Fishery Considerations

Historically, the Campbell River was one of the most productive rivers for salmonids on Vancouver Island, even though its spawning grounds are confined to the few kilometers below Elk Falls. All five salmon species, plus steelhead and cutthroat trout are present. I cannot speak as to the effects that Hydro development has had on the fishery. Currently, though, the risk of damage to fish resources is recognized, and many human and other resources are dedicated to mitigating those threats.

What makes a great salmon river? Uniformity of volume of flow is paramount. In normal periods of hydro operation, there is a uniform flow of around 130 cubic meters per second in the lower river. In times of drought, this can drop to the mandated minimum of 34 cubic meters per second for the fishery. In times of flood, the flow rate could be five or six times the minimum. Such fluctuations can have negative consequences for salmon fry or smolts.

The most productive salmon river in the world is the Adams River in the interior of British Columbia. In the interior plateau, extreme precipitation events are rare, and the presence of Adams Lake upstream moderates the river flow to a high degree of constancy. For 11 km along the river from Adams Lake to Shuswap Lake, some ten million sockeye salmon spawn in peak years. That number is approximately equal to the total number of Atlantic salmon that entered all the rivers emptying into the entire North Atlantic at the peak of that now decimated fishery. So the Adams river is special indeed, thanks to the constancy of river flow over its gravel beds.

It is possible to maintain a sufficient and constant flow in a large portion of the Campbell River, and all of the lower Quinsam River, and still have a highly variable hydro production rate. But to do this requires physical separation of the two hydro streams.

Currently, a water flow below the John Hart tailrace is maintained at a minimum of 34 cubic meters per second for the fishery; of this about 4 cubic meters per second goes through Elk Falls Canyon. This leaves 30 meters per second of flow to the old (existing) power station, producing about 30 MW. This could be set as the constant production from that powerhouse. In that case, only one or two of its current six generators would need eventual replacement. The balance of power averaging around 160 MW could then be generated on the Argonaut-Quinsam pathway. As noted above, it should be capable of several times that capacity to meet peak demand for power. No hydroelectric production would be wasted by overflows in times of extreme weather.

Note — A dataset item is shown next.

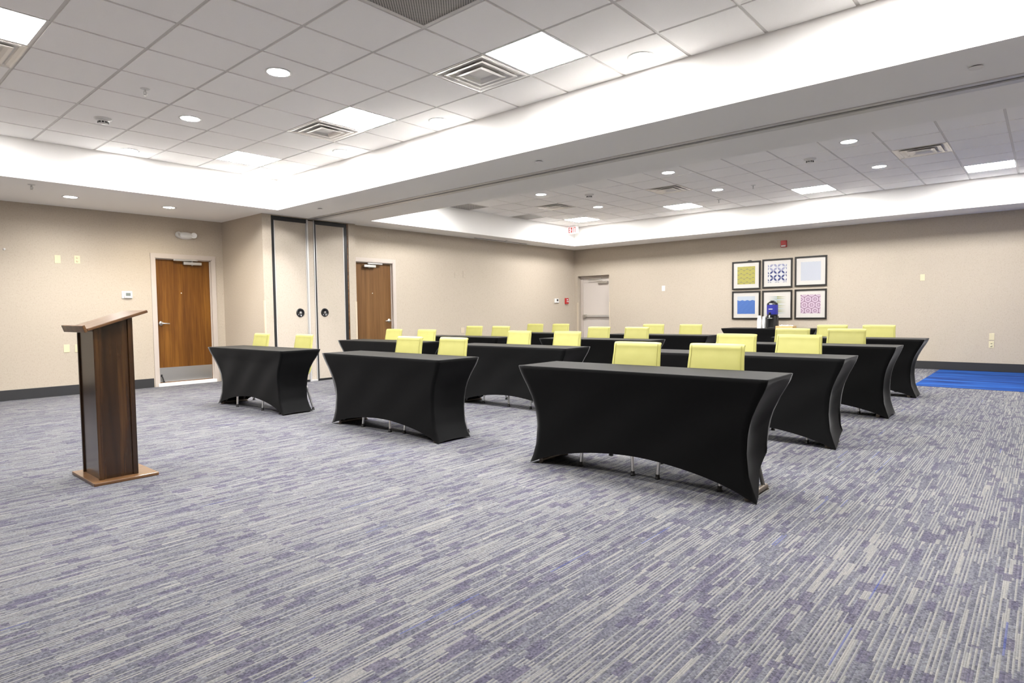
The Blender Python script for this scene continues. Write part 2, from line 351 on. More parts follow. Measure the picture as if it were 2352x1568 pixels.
# ivory corner guards
for nm, bx, lab in (('corner_guard', (4.795, 4.822, 9.367, 9.395, .15, 1.365), 'ivory corner guard on the left corner of the partition pier'),
                    ('corner_guard', (6.498, 6.534, 9.366, 9.40, .15, 1.355), 'ivory corner guard on the right corner of the partition pier'),
                    ('corner_guard', (13.414, 13.45, 8.375, 8.403, .15, 1.36), 'ivory corner guard on the wall edge right of the grey exit door'),
                    ('corner_guard', (13.414, 13.45, 9.362, 9.392, .15, 1.36), 'ivory corner guard on the wall edge left of the grey exit door')):
    a = MB(); x0, x1, y0, y1, z0, z1 = bx
    a.box(*bx); tag(a.build(nm, 'guard', bevel=.003), lab, 'corner guard', 'corner guards')

# ------------------------------------------------------------------ folding partition (closed pocket doors)
fp = thing('folding_partition', 'folded beige partition panels in black gaskets between the two wooden doors', 'partition', (5.67, 9.40, 0))
def rel(mb, o): mb.v = [(v[0]-o[0], v[1]-o[1], v[2]-o[2]) for v in mb.v]; return mb
O = (5.67, 9.40, 0)
fr = MB().box(4.951, 5.002, 9.385, 9.46, .0, 2.718).box(6.305, 6.36, 9.385, 9.46, .0, 2.718).box(5.002, 5.595, 9.385, 9.46, 2.655, 2.718).box(5.715, 6.305, 9.385, 9.46, 2.655, 2.718)
fr.box(5.002, 5.6, 9.40, 9.46, 0.0, .035).box(5.74, 6.305, 9.40, 9.46, 0.0, .035)
rel(fr, O).build('gasket_frame', 'black', fp)
rel(MB().box(6.361, 6.384, 9.38, 9.46, 0, 2.718), O).build('edge_strip', 'walnut_edge', fp)
def pocket(x0, x1, xp):
    p = rel(MB().box(x0, x1, 9.392, 9.455, .036, 2.654), O).build('door_panel', 'fabric_panel', fp, bevel=.003)
    rel(MB().box(x0, x0+.012, 9.388, 9.46, .036, 2.654).box(x1-.012, x1, 9.388, 9.46, .036, 2.654), O).build('edge_trim', 'alu', p)
    M = Matrix.Translation((xp-O[0], 9.392-O[1], 1.165)) @ Matrix.Rotation(PI/2, 4, 'X')
    q = MB().lathe([(.0, .002), (.045, .002), (.058, .010), (.070, .010), (.074, 0)], n=28, M=M).build('flush_pull', 'black_gloss', p)
    a = MB()
    for k in range(3):
        M2 = M @ Matrix.Rotation(k*PI/3, 4, 'Z'); a.box(-.024, .024, -.004, .004, .003, .012, M=M2)
    a.lathe([(0, .014), (.010, .014), (.012, .004)], n=12, M=M).build('pull_ring', 'chrome', q)
pocket(5.004, 5.572, 5.43); pocket(5.748, 6.303, 5.89)
ps = rel(MB().box(5.604, 5.70, 9.378, 9.455, .03, 2.70), O).build('post', 'fabric_panel', fp, bevel=.003)
rel(MB().box(5.574, 5.603, 9.372, 9.46, .0, 2.716).box(5.701, 5.716, 9.372, 9.46, .0, 2.716), O).build('post_trim', 'alu', ps)
rel(MB().box(5.717, 5.747, 9.38, 9.46, 0, 2.716), O).build('seal', 'black', ps)
rel(MB().box(5.60, 5.705, 9.362, 9.46, .0, .03), O).build('post_foot', 'alu', ps, bevel=.003)

# ------------------------------------------------------------------ ceiling fixtures
def panel(x, y, label):
    t = thing('ceiling_light', label, 'ceiling light', (x, y, ZC), 0, 'square light panels')
    h = T/2-.002; fr = MB()
    for a in ((-h, h, -h, -h+.018), (-h, h, h-.018, h), (-h, -h+.018, -h+.018, h-.018), (h-.018, h, -h+.018, h-.018)): fr.box(a[0], a[1], a[2], a[3], -.006, .0)
    fr.build('frame', 'white_plastic', t)
    MB().box(-h+.018, h-.018, -h+.018, h-.018, -.003, .0).build('diffuser', 'lamp_panel', t); return t
P0 = panel(*cell1(*PAN1[0]), 'bright square light panel nearest the tray corner above the wooden door')
dup(P0, (*cell1(*PAN1[1]), ZC), 0, 'bright square light panel second nearest the tray corner, beside a metal vent', 'square light panels')
dup(P0, (*cell1(*PAN1[2]), ZC), 0, 'large bright square light panel top centre beside the big louvred vent', 'square light panels')
dup(P0, (*cell1(*PAN1[3]), ZC), 0, 'bright square light panel cut off by the top left corner of the photo', 'square light panels')
for c_, lb in zip(PAN2, ('glowing light panel nearest the exit sign in the far tray', 'second glowing light panel from the exit sign in the far tray', 'third glowing light panel from the exit sign, above the pictures', 'glowing light panel at the right edge of the far tray')):
    dup(P0, (*cell2(*c_), ZC), 0, lb, 'square light panels')
for c_, lb in zip(PAN2_OFF, ('light panel hidden behind the beam, near the back wall', 'light panel hidden behind the beam, second from the back wall', 'light panel hidden behind the beam, third from the back wall', 'light panel hidden behind the beam, beyond the right edge')):
    dup(P0, (*cell2(*c_), ZC), 0, lb, 'square light panels')
for c_, lb in zip(PAN1_OFF, ('square light panel overhead beyond the top edge of the photo', 'square light panel above the camera position, left side', 'square light panel beyond the left edge of the photo, near the wall')):
    dup(P0, (*cell1(*c_), ZC), 0, lb, 'square light panels')
def spot_data(name, watts, col):
    d = bpy.data.lights.new(name, 'SPOT'); d.energy = watts; d.spot_size = math.radians(160); d.spot_blend = 1.0; d.shadow_soft_size = .075; d.color = col; return d
SPOTS = {'lamp_down': spot_data('downlight_beam', SPOT_W, (1, .985, .97)), 'lamp_soffit': spot_data('soffit_beam', SOFFIT_W, (1, .90, .74)), 'lamp_cool': spot_data('soffit_beam', SOFFIT_W, (1, .98, .95))}
def downlight(x, y, z, label, lamp='lamp_down', grp='round downlights', r=.088, spot=None):
    t = thing('downlight', label, 'downlight', (x, y, z), 0, grp)
    MB().lathe([(r, -.001), (r+.004, -.006), (r+.018, -.005), (r+.022, .0)], n=32).build('trim_ring', 'white_plastic', t)
    MB().lathe([(0, -.0035), (r*.7, -.0034), (r, -.002), (r, 0.)], n=32).build('lens', lamp, t)
    sp = bpy.data.objects.new('beam', SPOTS[spot or lamp]); COL.objects.link(sp); sp.parent = t; sp.location = (0, 0, -.012); return t
ZD = ZC-.008
D0 = downlight(*cell1(1, 0), ZD, 'largest round downlight on the left of the near tiled ceiling')
for c_, lb in (((1, 3), 'round downlight second in the left line of the near tiled ceiling'), ((1, 6), 'round downlight at the far end of the left line, above the white tray side'),
               ((4, 6), 'round downlight close to the inside corner of the near tray'), ((4, 3), 'second round downlight from the tray corner beside the beam'),
               ((4, 0), 'third round downlight from the tray corner beside the beam'), ((4, -4), 'round downlight right of the large square panel beside the beam')):
    dup(D0, (*cell1(*c_), ZD), 0, lb)
for c_, lb in zip(DOW2, ('downlight nearest the beam, leftmost in the far tray', 'downlight near the picture wall, leftmost in the far tray', 'downlight nearest the beam, middle of the far tray',
                         'downlight near the picture wall, middle of the far tray', 'downlight nearest the beam, rightmost in the far tray', 'downlight near the picture wall, rightmost in the far tray')):
    dup(D0, (*cell2(*c_), ZD), 0, lb)
for c_, lb in zip(DOW1_OFF, ('round downlight above the top edge of the photo', 'round downlight behind the camera beside the beam', 'round downlight behind the camera, left line')):
    dup(D0, (*cell1(*c_), ZD), 0, lb)
for c_, lb in zip(DOW2_OFF, ('far tray downlight beyond the right edge of the photo, beam side', 'far tray downlight beyond the right edge of the photo, wall side')):
    dup(D0, (*cell2(*c_), ZD), 0, lb)
downlight(2.40, 9.85, ZS, 'cool recessed downlight in the left soffit, nearer the photo edge', 'lamp_down', 'soffit downlights', .075, 'lamp_cool')
downlight(3.605, 9.81, ZS, 'warm recessed downlight in the left soffit above the wooden door', 'lamp_soffit', 'soffit downlights', .075)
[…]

The Quinsam River fishery would be unaffected. The lowest portion of the Campbell River near tidewater would experience widely varying flows, but nothing that would stop migrating salmon from reaching spawning grounds upstream.

With this constant volume of flow in the main spawning grounds of the Campbell River, the fishery could significantly benefit.

Seismic Survival

We can't be sure that the John Hart Dam and associated installations will survive a major earthquake. Indeed, they might not have survived the 1946 Buttle Lake earthquake of magnitude 7.4 had it been operational at that time. It is a near-certainty that a magnitude 9 earthquake will hit Vancouver Island again someday; the last one of that strength was on January 26, 1700. Some estimates place a 30% probability of another “big one” happening within this generation.

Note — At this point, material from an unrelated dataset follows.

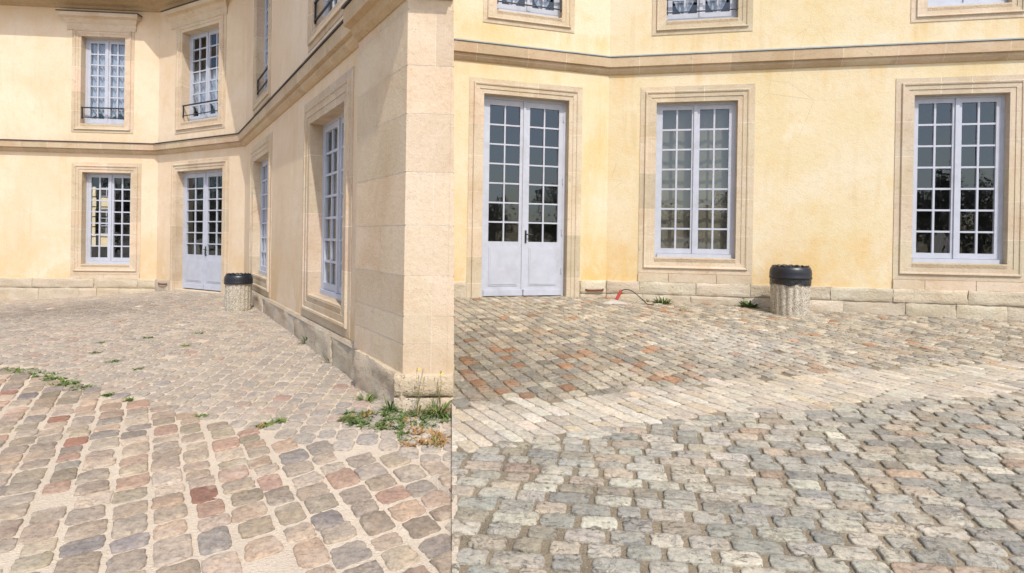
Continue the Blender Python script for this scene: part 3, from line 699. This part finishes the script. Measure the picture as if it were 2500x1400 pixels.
# near columns, parallel to the long wing
st, e1, e2 = setts(124.2, 34.2, .182, .165, .018, True, -8, .3, 1.4, 7.8, lambda x, y: in_front_L(x, y) and not above(x, y-.03, GUT), .28, .8, .004, .024, .014)
c = pick(PAL_L, len(st))*np.array([.90, .85, .80])*(1+RNG.normal(0, .10, (len(st), 1))); stone_mesh('cobble_paving', st, e1, e2, ZL, c, MT['setts_l'], .007, .0018, 7.5, 26, .03, -1, .040, .018)
st, e1, e2 = setts(98, -8, .165, .150, .014, True, -13.5, .3, 3.0, 13.2, lambda x, y: in_front_L(x, y) and above(x, y-.05, GUT), .14, .5, .008)
c = pick(PAL_L, len(st)); c = c*.55+.45*np.array([.40, .355, .305])
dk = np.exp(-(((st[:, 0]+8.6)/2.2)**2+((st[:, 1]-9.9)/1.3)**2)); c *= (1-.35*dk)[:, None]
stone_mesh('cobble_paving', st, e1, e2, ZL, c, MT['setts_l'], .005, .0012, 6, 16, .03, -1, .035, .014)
BT = [(-2, 3.1), (-.438, 4.043), (.696, 4.393), (2.06, 4.82), (3.715, 5.334), (5.51, 5.706), (9, 6.4)]; BB = [(-2, 2.65), (-.363, 3.384), (.598, 3.748), (1.754, 4.093), (3.053, 4.376), (4.474, 4.627), (9, 5.4)]
def in_front_R(x, y):
    q = np.array([x, y]); return seam(x, y) > -.15 and x < 10.5 and y > 1.5 and ((q-B2.o)@B2.n > -.1 and (q-B3.o)@B3.n > -.1)
st, e1, e2 = setts(-5, 78, .195, .103, .028, True, -.6, 6.6, 1.4, 5.6, lambda x, y: in_front_R(x, y) and not above(x, y+.02, BB), .24, .7, .002, .012)
c = pick(PAL_R, len(st))*np.array([.95, .945, .905])*(1+RNG.normal(0, .03, (len(st), 1))); stone_mesh('cobble_paving', st, e1, e2, ZR, c, MT['setts_r'], .005, .0016, 10, 26, .03, 1, .036, .010)
st, e1, e2 = setts(-66, 24, .150, .140, .016, True, -1.5, 10.5, 3.4, 9.6, lambda x, y: in_front_R(x, y) and above(x, y-.02, BT), .14, .5, .006)
c = pick(PAL_R, len(st))*np.array([.98, .95, .89])*(1+RNG.normal(0, .08, (len(st), 1))); dk = np.exp(-(((st[:, 0]+.2)/1.0)**2+((st[:, 1]-5.2)/1.2)**2)); rs = (RNG.random(len(st)) < .025+.13*dk)[:, None]; c = np.where(rs, np.array([.34, .205, .125])*(.8+.5*RNG.random((len(st), 1))), c); c *= (1-.32*dk)[:, None]*np.array([1.02, 1, .97])
br = np.exp(-(((st[:, 0]-2.6)/.75)**2+((st[:, 1]-6.2)/.65)**2)); c = c*(1-.55*br)[:, None]+(.55*br)[:, None]*np.array([.58, .57, .53])
stone_mesh('cobble_paving', st, e1, e2, ZR, c, MT['setts_r'], .005, .0016, 7, 18, .03, 1, .05, .018)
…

The earthen John Hart Dam, with its 30 meter height and 250 meter length, poses a failure threat to all that lies downstream from it. An alternative water route from McIvor Lake to tidewater is insurance against any damage (seismic or otherwise) that might occur to the Hart dam. It would also allow the water level behind that dam to be lowered anytime as a precautionary measure. As presently operated, the drawdown of the reservoir level rarely exceeds 1.2 meters.

By routing a substantial flow directly from McIvor Lake to close to sea level, the danger of dam failure can be reduced. The natural gravel embankment surrounding McIvor Lake is considerably thicker and stronger than the John Hart Dam. The Ladore dam, which is a concrete structure sitting in a narrow rock channel, is probably quite secure.

Conclusion

A pivotal decision is about to be made that will define the energy path of Vancouver Island and British Columbia for a very long time. If we envision a future where all our energy is green and sustainable, with green energy replacing fossil energy in many applications, the proposal as presented by BC Hydro simply will not get us there. Emphasis needs to be given to supply management, with flexibility of hydro reserve power to synergize with the coming wave of sustainable power from intermittent sources such as wind.

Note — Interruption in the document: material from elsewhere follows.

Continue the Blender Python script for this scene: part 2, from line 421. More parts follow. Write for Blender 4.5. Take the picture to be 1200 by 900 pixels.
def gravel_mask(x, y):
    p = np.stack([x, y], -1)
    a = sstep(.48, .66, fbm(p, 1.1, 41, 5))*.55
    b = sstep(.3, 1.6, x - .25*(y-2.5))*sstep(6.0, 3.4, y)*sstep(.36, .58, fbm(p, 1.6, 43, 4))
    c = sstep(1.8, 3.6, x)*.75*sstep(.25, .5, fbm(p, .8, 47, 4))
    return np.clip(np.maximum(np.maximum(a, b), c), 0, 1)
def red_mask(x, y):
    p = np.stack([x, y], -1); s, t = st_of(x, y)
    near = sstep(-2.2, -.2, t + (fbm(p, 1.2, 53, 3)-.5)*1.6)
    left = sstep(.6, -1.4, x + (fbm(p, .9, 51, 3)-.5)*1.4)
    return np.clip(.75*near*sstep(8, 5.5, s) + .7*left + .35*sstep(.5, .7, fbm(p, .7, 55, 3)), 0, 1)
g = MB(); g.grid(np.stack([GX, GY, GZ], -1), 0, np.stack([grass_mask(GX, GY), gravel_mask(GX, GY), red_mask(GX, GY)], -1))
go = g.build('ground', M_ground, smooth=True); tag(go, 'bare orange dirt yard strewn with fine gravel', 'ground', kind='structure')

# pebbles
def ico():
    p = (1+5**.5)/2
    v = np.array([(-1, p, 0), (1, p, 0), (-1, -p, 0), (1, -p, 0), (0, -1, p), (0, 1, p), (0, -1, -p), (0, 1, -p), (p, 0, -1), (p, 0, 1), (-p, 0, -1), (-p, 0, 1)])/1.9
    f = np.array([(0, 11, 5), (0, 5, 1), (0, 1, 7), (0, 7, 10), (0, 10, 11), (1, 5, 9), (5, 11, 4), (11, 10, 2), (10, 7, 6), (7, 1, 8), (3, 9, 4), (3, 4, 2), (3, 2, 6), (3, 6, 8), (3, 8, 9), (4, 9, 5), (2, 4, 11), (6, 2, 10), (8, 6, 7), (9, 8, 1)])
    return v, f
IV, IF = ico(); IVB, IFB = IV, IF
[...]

It is to be hoped that due consideration be given to possible alternatives to that plan. The one presented here suggests routing a substantial fraction of the Campbell River flow directly from McIvor Lake to a point near sea level. This proposal is simpler in concept and construction, offers reliability and flexibility of output, higher efficiency, lessened seismic risk, and advantages for the fishery.

Safety, reliability and environmental improvements were the three stated goals of this renewal project from the outset. All can be better achieved by routing the new facility away from the old. Let us not forfeit this very special opportunity to achieve these goals while building a better energy future for British Columbians.


Chris Aikman

caikman@telus.net


Postscript Added March 13, 2013:

On this day it was announced that BC Hydro’s board of directors has approved the $1.35-billion replacement of the 65-year-old John Hart generating station on the Campbell River as proposed:

http://www.vancouversun.com/business/Hydro+board+approves+billion+station+upgrade/6295717/story.html#ixzz1p3t0c5Az

The BC Hydro report issued September 2011 entitled “John Hart Generating Station Replacement Project: Scope for Environmental Assessment” contains five alternatives to the proposed plan than involve decommissioning the John Hart facility altogether. It becomes apparent reading these alternatives that the real fear is not merely the danger of seismic failure of the penstocks and power station, but of the John Hart Dam itself. In other words, the inundation of the City of Campbell River from failure of the John Hart dam when a major earthquake occurs on Vancouver Island is a very real and present danger.

Perhaps the solution that should be considered is to physically separate the fishery and hydro functions altogether. In other words, the Campbell River watercourse would be returned to its original state below the (relatively safe) Ladore Dam, while the hydro generation would take place close to tidewater on penstock feed from McIvor Lake, as described in the above proposal.